Mother Nature provides several rests we can lean on for shot support when other options aren't available. Trees, fallen logs, stumps, horizontal branches and large rocks can all be pressed into service. Whenever possible, place something soft between the fore-end and a firm rest to dampen recoil vibrations. A glove, scarf or your support hand all work well.

Never rest your barrel directly on anything if accuracy is important. Ensure your muzzle is clear of the rest, particularly when shooting downhill over any type of ledge. While firing a round into something a few inches in front of the muzzle sounds ridiculous, it happens. When positioned low and shooting downward, the optical line-of-sight's placement above the line-of-bore often allows you to see over an obstacle or ledge while the muzzle can't. The result can be embarrassing, dangerous and tactically compromising, so it pays to double check line-of-bore clearance.

To use a standing tree trunk for a rest, place the support hand on the tree with the thumb extended outward, leaning into the tree with the fore-end placed on the thumb for support.

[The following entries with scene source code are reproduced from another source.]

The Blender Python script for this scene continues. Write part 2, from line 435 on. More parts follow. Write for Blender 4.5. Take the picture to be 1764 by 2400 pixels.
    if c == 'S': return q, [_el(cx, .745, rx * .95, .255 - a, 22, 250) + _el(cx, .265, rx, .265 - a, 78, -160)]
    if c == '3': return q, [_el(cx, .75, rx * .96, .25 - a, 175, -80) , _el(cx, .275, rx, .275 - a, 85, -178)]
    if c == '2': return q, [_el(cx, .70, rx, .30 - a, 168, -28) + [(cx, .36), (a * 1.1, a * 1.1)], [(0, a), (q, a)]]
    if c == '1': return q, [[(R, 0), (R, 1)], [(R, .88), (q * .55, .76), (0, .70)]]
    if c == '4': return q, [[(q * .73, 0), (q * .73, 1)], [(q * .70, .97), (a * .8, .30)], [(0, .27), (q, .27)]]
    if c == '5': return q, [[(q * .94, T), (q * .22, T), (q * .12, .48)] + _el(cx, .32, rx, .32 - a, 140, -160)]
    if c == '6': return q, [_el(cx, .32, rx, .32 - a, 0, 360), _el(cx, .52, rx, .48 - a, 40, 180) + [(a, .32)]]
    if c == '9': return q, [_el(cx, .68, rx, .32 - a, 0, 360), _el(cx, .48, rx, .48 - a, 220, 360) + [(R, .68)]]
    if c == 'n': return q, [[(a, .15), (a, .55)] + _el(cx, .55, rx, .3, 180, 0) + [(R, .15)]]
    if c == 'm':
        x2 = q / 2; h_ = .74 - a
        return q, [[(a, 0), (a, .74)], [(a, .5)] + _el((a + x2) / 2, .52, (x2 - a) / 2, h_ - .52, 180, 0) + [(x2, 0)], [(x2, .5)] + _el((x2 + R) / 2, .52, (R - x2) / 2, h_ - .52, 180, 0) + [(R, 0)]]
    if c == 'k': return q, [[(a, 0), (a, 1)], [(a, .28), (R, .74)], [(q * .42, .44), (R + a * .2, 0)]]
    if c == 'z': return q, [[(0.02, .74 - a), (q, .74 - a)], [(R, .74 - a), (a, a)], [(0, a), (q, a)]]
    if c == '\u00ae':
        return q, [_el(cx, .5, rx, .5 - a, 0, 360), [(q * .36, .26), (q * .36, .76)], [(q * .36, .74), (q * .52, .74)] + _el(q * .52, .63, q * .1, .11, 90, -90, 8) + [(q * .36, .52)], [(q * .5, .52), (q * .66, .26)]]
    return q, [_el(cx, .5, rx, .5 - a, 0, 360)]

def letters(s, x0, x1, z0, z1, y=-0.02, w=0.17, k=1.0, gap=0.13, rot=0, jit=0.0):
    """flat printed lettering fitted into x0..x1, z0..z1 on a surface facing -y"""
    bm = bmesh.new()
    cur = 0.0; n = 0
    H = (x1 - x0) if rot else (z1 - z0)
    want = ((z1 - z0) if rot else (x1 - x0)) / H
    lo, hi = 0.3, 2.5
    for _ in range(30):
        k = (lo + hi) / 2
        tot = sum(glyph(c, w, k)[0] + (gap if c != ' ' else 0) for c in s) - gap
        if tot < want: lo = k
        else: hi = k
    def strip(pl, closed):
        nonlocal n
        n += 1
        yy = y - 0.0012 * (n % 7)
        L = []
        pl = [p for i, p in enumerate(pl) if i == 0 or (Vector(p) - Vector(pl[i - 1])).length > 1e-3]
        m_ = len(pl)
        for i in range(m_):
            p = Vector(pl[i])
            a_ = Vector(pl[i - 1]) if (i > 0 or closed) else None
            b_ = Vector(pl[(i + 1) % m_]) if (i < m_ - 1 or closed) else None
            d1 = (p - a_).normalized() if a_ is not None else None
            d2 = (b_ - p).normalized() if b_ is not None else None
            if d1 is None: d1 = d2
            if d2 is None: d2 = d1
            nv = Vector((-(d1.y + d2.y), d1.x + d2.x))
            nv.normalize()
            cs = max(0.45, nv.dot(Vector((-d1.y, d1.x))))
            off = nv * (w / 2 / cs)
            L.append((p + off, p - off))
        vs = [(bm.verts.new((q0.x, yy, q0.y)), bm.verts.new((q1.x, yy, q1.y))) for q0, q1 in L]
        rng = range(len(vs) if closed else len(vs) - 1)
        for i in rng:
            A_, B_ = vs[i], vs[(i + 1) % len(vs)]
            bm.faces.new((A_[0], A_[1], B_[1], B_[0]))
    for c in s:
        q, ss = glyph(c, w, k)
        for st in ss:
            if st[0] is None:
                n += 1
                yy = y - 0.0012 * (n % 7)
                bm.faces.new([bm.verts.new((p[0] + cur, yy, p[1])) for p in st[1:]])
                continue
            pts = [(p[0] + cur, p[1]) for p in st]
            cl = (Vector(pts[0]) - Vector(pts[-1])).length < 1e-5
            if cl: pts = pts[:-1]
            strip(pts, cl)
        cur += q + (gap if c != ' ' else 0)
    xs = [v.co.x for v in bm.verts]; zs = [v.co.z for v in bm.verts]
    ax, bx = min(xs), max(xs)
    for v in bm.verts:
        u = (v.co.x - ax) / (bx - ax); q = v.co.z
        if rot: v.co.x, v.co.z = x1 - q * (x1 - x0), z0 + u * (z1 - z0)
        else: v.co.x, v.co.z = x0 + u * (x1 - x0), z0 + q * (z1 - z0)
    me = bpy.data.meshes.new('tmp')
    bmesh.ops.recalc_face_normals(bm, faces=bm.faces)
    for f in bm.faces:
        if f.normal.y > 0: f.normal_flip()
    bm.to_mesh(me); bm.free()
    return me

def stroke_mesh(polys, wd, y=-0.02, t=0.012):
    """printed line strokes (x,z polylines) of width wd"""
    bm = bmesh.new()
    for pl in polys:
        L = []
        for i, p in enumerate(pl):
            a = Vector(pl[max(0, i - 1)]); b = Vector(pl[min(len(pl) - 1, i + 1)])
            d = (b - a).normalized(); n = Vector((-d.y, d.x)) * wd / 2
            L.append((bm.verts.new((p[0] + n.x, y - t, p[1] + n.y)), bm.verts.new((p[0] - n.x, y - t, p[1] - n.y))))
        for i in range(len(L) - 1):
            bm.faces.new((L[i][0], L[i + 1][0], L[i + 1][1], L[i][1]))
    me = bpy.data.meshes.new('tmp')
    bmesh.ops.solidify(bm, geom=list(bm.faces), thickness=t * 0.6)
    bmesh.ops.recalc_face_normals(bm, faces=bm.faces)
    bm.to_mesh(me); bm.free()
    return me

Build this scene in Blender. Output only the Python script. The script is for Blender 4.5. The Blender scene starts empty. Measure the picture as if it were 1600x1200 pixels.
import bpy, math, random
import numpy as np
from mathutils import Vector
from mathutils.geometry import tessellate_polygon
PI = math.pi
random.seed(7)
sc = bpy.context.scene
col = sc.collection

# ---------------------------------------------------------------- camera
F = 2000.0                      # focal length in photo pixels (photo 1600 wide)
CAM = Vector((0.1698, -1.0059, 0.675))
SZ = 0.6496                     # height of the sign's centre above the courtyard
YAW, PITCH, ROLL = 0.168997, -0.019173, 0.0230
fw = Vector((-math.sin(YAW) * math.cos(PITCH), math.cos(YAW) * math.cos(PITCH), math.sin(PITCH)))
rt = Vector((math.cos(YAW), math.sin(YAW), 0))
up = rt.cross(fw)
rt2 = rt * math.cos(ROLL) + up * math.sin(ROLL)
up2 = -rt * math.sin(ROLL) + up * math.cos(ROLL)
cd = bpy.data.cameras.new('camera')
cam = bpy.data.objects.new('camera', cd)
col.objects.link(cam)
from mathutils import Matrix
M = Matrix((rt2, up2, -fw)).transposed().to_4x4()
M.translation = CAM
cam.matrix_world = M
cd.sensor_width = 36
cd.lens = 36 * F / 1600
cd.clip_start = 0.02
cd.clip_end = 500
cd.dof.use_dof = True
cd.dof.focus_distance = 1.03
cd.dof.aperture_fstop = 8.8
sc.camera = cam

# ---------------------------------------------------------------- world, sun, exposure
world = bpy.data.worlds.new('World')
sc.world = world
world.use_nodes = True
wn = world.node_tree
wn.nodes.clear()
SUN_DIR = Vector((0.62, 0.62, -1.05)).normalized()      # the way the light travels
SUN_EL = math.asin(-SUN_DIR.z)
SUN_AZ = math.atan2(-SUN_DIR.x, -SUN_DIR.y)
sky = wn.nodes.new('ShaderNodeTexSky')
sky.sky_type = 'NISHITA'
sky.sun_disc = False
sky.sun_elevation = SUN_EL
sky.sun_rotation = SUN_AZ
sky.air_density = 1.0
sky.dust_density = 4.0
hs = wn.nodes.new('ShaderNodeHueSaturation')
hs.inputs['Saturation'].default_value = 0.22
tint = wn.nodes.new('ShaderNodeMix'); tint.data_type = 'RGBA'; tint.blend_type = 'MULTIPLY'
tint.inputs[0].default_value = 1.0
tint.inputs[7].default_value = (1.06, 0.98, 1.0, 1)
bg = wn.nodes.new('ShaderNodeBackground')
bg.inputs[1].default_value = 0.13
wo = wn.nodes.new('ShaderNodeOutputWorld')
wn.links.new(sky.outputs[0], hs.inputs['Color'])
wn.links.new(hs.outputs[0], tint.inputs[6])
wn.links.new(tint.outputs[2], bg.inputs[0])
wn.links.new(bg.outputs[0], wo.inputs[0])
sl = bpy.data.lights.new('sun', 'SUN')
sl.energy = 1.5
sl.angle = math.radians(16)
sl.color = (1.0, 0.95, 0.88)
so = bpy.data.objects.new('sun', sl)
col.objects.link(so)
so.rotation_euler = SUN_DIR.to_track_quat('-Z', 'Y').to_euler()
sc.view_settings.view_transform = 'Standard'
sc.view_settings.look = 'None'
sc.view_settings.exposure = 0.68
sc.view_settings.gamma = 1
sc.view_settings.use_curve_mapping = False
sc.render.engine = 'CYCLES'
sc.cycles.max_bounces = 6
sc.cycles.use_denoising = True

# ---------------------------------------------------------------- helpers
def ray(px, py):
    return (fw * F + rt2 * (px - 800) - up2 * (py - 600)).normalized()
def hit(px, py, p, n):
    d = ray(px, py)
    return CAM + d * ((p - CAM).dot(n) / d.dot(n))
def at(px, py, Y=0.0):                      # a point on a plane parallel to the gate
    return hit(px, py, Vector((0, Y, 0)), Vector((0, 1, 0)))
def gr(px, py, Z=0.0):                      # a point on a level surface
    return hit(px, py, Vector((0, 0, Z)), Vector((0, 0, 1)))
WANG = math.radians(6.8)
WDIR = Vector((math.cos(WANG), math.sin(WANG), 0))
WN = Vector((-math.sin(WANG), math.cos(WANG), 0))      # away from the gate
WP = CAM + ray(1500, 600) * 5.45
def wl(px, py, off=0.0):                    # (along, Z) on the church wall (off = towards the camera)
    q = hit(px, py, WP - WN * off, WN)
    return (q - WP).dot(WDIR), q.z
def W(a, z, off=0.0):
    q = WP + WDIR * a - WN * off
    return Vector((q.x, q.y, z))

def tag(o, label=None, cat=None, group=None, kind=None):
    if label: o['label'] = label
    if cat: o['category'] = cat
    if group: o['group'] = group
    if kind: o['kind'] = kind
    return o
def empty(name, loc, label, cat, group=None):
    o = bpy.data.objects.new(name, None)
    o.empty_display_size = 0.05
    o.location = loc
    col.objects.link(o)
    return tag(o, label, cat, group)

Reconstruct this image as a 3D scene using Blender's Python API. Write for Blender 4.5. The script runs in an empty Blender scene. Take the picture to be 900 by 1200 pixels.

I use this technique often and observed a fellow shooter practicing it the other day in preparation for our local whitetail season. While not perfect, this hasty rest beats offhand shooting by a mile.

Lastly—and this applies to all rests—if the barrel isn't free-floated, the rest should always be placed under the same portion of fore-end to reduce POI shifts due to differing pressures transmitted through the handguard to the barrel. It seems like a little thing, but it can make a big difference downrange.

Take a few of your normal field shooting odds and ends to the range when preparing for your next adventure. Try shooting from different positions with several expedient rests and ensure you know the limits of your skills and equipment before sending rounds downrange for serious pursuits.